The small village of Ahmetler was the first stop in Antalya for the World March of Women, who held an experience-sharing session with local women about their resistance against the construction of a hydroelectric power plant. Local women shared the story of how by setting up tents and blocking the way to the construction site, they were able to successfully stop the construction of the plant.

The women next headed to Cumhuriyet Square to meet with Antalya working women. The Antalya municipal government (run by Turkey's ruling AKP) laid off and transferred women employees to remote areas because they were members of a union. The visitors marched with the women on the municipality, calling on the municipality to re-hire the women.

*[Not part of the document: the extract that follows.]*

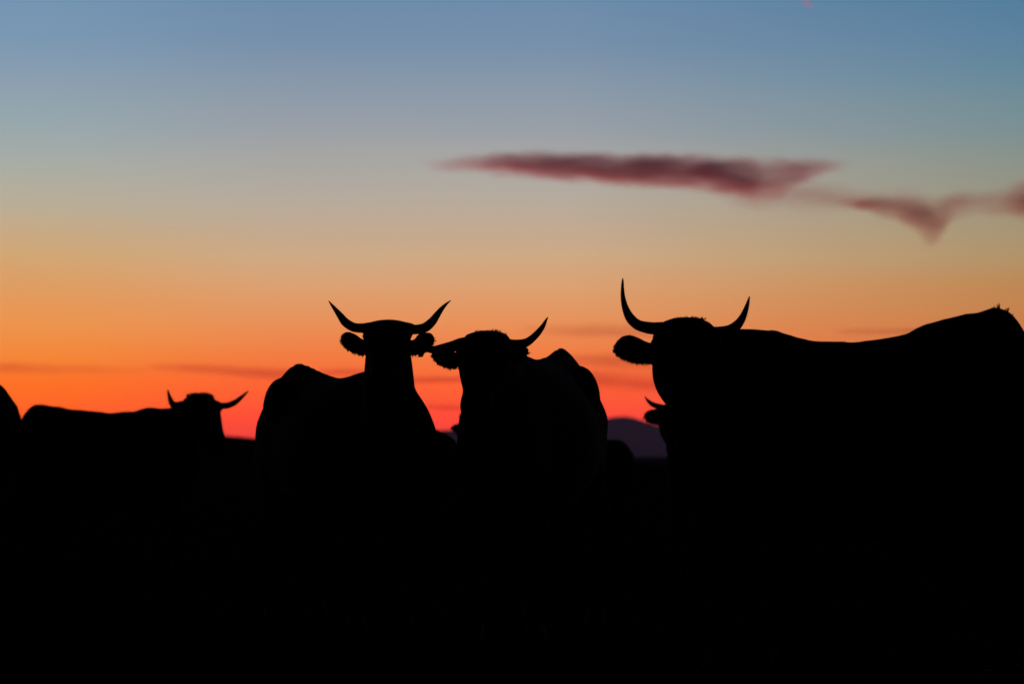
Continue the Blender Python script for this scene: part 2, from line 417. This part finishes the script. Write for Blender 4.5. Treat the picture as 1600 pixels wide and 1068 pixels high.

Tümbel-Sen union member Birgül Yiğit Kabaklı said that the "assignment" procedures in the municipality were really an excuse for exiling workers to break the union. Reassigned workers faced harsher working conditions and hours that were especially hard on working women. Yasemin Sarar, a woman who has worked at the municipality for 25 years, explained that she leaves the house at 4:30 a.m. to travel for 240 kilometers to the workplace she has been assigned to. She gets home at 9:30 p.m.

"34 of our coworkers are continuing to live in exile like this," said Birgül. The women, she said, had met with mayor Menderes Türel, but with no result. Birgül called for an immediate end to the "assignment" policy at the municipality. Gülistan Atasoy, of the public workers union KESK, said the AKP mindset had ruled for 12 years through the politics of fear and repression.

"Women will not give permission and will not obey the sultanate of patriarchal men, from Tayyip Erdoğan to Menderes Türel," said Gülistan. The Antalya program continued with a panel on women and the city.